Şefkat, kanaatimce, materyalizmin açıklamakta en çok zorlandığı his. Hedonistlerin de gelip ayaklarının sürçtüğü yer burası. Birşey, kendi varlığından daha fazla, başka birşeyin varlığını neden/nasıl önemser? Neden onun için (gerekirse) canını verir? Veya neden onun için lezzetinden vazgeçer? Bazen kendisi aç kalır da ona yedirir. Kendisi giymez de ona giydirir. Bunu maddeciliğin aşıladığı bencillik ile izah edemezsiniz. Egoizm nefis merkezli birçok lezzeti açıklasa da burada ayağı dolanır. Bir çıkış bulamaz. Yalnız kendi hayatı/çıkarı için yaşadığını iddia ettiği varlıkların neden başka canlılar için o hayattan ödün verdiklerini bir yere koyamaz. Küçük aklına sığıştıramaz.
Ama varlığını da inkar edemez. Edemezsiniz. Bir kediden tutun ta file kadar, her türün anneleri, evlatları için canlarını/lezzetlerini feda etmeye hazırdırlar.
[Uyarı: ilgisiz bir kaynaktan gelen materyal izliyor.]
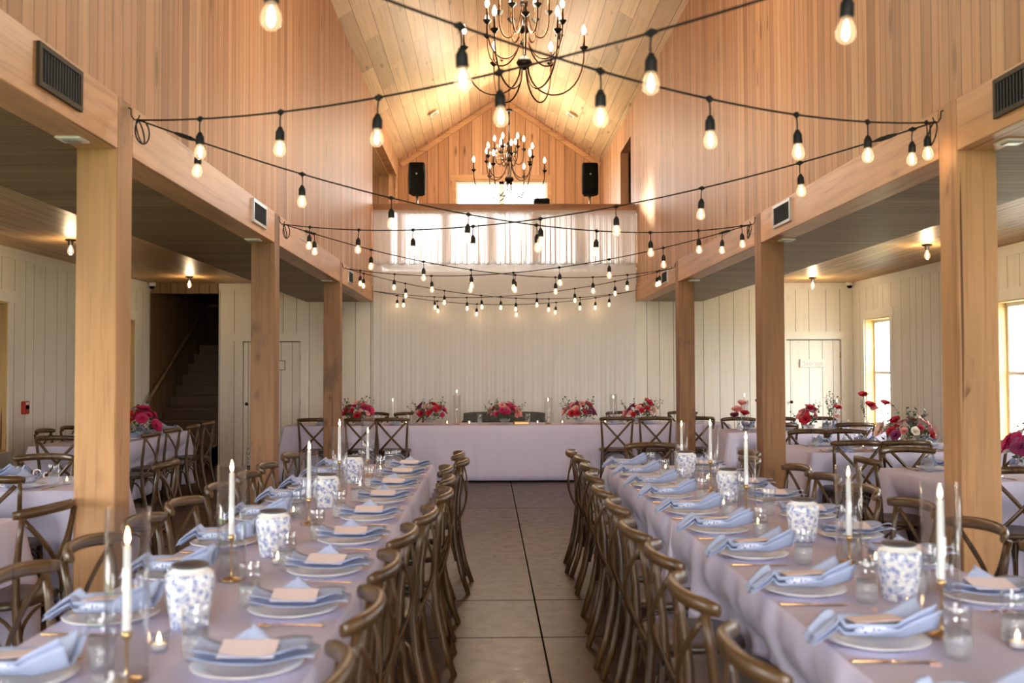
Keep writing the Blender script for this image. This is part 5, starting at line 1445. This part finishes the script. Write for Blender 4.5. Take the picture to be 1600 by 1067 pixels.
bud_vase(4.74, 11.85, 'short bud vase with a single red carnation by the window wall', [(0.02, 0.32, 'carnation', 'red', 1.1), (-0.03, 0.22, 'leaf', 'x', 1.0)], 5)
taper(4.28, 12.15, 0.12, 0.21, 0.36, 0.10, 'on the third window-side aisle table', True)
taper(3.14, 12.15, 0.20, 0.20, 0.36, 0.09, 'beside the post on the third window-side aisle table', True)
taper(-4.10, 11.15, 0.14, 0.20, 0.34, 0.10, 'beside the magenta flowers on the third staircase-side aisle table', True)
for x, y, nm in ((3.48, 9.20, 'second window-side aisle table'), (3.45, 6.95, 'first window-side aisle table'), (-2.755, 6.60, 'second staircase-side aisle table'), (-3.95, 11.75, 'third staircase-side aisle table'), (3.6, 12.1, 'third window-side aisle table')):
    VOT.put((x, y, T), 0, 'small lit votive on the %s' % nm, 'votive candle', 'glass votives')
M['sign_white'] = plain('white_acrylic', (0.85, 0.84, 0.82), 0.3)
o = text('Or', 'table_sign', 0.085, 'sign_white', None, (-3.10, 6.98, T+0.030), (PI/2, 0, 0), 0.003)
tag(o, 'small white cut-out lettering standing on the second staircase-side aisle table', 'sign')
# tumblers standing free in the middle of the long rows near the head table
for x, y, lab in ((-0.70, 7.62, 'first'), (-0.76, 7.10, 'second'), (-1.00, 6.72, 'third')):
    GLASS.put((x, y, T), 0, 'extra tumbler, %s from the head end, mid stair-side long table' % lab, 'glass', 'cut glass tumblers')
# dried petals scattered on the window-side cloth
pm = mesh_of(MB().sheet(lambda u, v: ((u-0.5)*0.020*(1-(2*v-1)**2*0.6), (v-0.5)*0.026, 0.002+0.008*(2*u-1)**2), 4, 4, 0.0008), 'petal', M['petal_pale'])
for i, (x, y) in enumerate([(1.17, 3.02), (1.10, 2.45), (1.16, 4.10), (1.13, 4.72), (1.18, 5.35), (-0.80, 3.30)]):
    o = bpy.data.objects.new('dried_petal', pm); C.objects.link(o); o.location = (x, y, T); o.rotation_euler = (0, 0, i*1.3)
    tag(o, 'tiny dried pink petal fallen on a long table cloth', 'petal', 'dried petals on the tables')
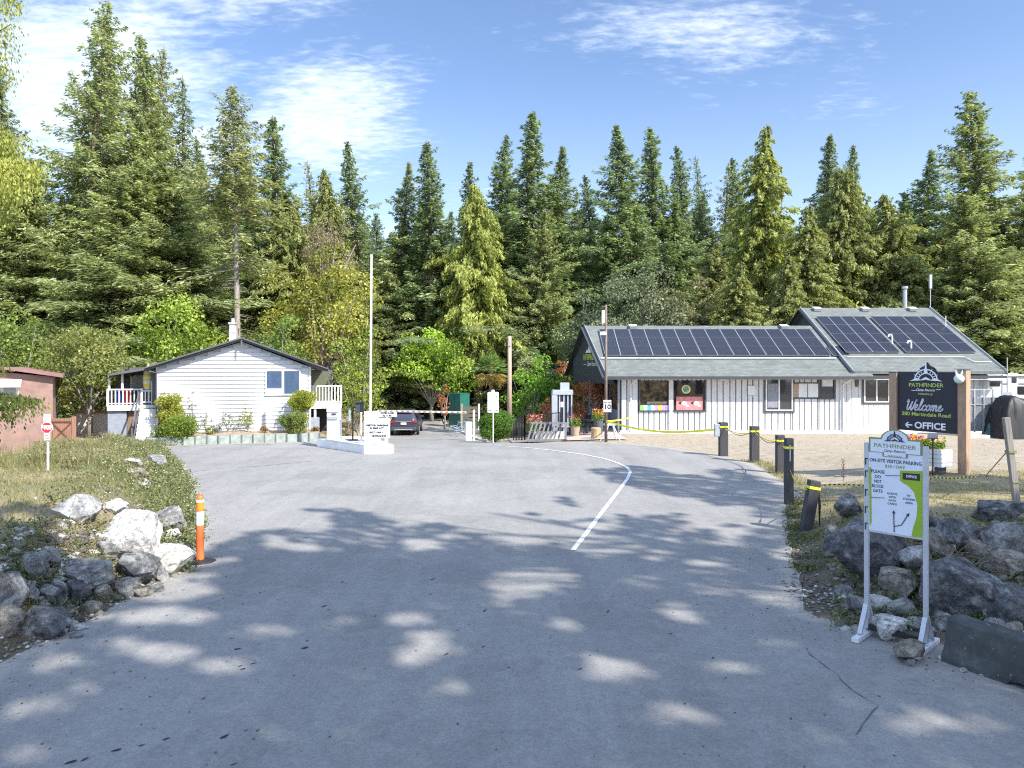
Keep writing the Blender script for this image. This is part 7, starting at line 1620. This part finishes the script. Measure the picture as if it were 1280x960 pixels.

Bu onların salt hayatlarının devamı için mücadele etmediklerine en zâhir bir delildir.
Bu noktada, şefkat, kainatı Allah ile (Allah olduğu bilinmese de 'O' denilecek bir 'gayb' ile) açıklamaya doğru itiyor. 2. Söz'de, Bediüzzaman'ın, temsilî hikayecikteki iki karakterden birini 'Hodbin' diğerini 'Hudabin' olarak tarif etmesi boşuna değil. Varlıkla kuracağımız ilişkinin durumu ifade ediliyor aslında orada.
Üçüncü bir yol yok. Algımız iki türlü. Ya biz merkezindeyiz varlığın ve herşey 'merkezinde olduğumuz bir menfaat-değer algısı' ile şekillenecek; yahut da bir 'O' var ve herşey 'o bütünlüğün etrafında bir değere' sahip olacak. Dikkat edelim, şefkat denilen yetmiş libaslı huri, bir güzel yüzünü daha gösteriyor şimdi: Belki de şefkat 'parçanın bütünlüğü sezmesinden' hasıl olan bir histir. Yani, kendisinin aslolmadığını, ben'inin (ve ben gibi herşeyin) bir O adına çalıştığını hisseden canlının, O'ya hizmetlerinden ötürü diğer bütün şey'lere karşı hissettiği sorumluluktur. Bir nevi kardeşlik hissidir.
Parçanın bütüne karşı sorumluluğu... Parçanın, artık kendisinden aşkın bir bütünlüğü hissetmesinden ötürü, diğer parçaların varlığını ve mutluluğunu da önemsemeye başlaması... Uhuvvet. Evet. En çok neye şefkat eder insanoğlu? Kendini bir bütünlük içinde gördüğü fertlere değil mi? Ancak aramızda bir bütünlük bağı varsa nesne/kişi 'hakkında hissedilmeye' değerdir. Bir akrabaya şefkatimiz ele şefkatimizden ziyadedir. Çünkü kan bağı bir bütünlüktür. Bir müslümana şefkatimiz diğer din mensuplarına şefkatimizden şiddetlidir. Çünkü onunla İslam bütünlüğünde kardeşiz. Fakat elbette bir gayrimüslime de merhamet gösteririz. Çünkü onunla da insanlık bütünlüğünde kardeşiz. Demem o ki: Kardeşliktir şefkatin madeni. Bir tevhidî bütünlüktür bizi birbirimize bağlı kılan. Kardeşlik dediğiniz aynı bütünün parçaları olmaktan başka nedir ki?
"Hem bir şefkat ve merhamet sahibi, şefkat ettiği mahlûkların istirahatleri derecesinde hakikî bir lezzet alır. Meselâ, bir validenin, evlâdının mes'udiyetlerinden ve istirahatlerinden şefkat vasıtasıyla aldığı lezzet o derece kuvvetlidir ki, onların rahatı için ruhunu feda eder derecesine getirir."
Şefkatin, bencillik kalesinden kurtulup, Huda'ya açılan yollara koşmamızda kritik bir önemi var bence. Kendini ötesinin yerine koymayan, ötekilerini eşiti saymayan, aynı bütünün parçası olduklarını farkedebilir mi? Hatırlayalım: 2. Söz'de Hodbin neden çevresindeki acıları açıklamakta zorlanıyor ve onların baskısı altında karamsarlaşıyor? Neden Hudabin onun gibi düşünmüyor ve hissetmiyor? Düşünelim: Kainatın, müstakil parçalar torbası değil, parçaları uyumlu bir bütünlük olduğunu farketmeyen insanın imanı 'tevhid arşı'na erişebilir mi? Tevhide iman etmeyen varlığı kardeş görebilir mi? Şefkat, bu açıdan, tevhidin bir neticesi gibi. Hatta kaçınılmazı. Derviş Yunus misali: "Yaradılanı sevmek, Yaratandan ötürü." Madem aynı bütünün parçalarıyız, sen kardeşimsin, başına gelene elbette sevinir/üzülürüm. Çünkü bütünümüzün selameti benimle olduğu kadar seninledir de. Seninle tamam olduğumuz için, senin için, duygulanırım.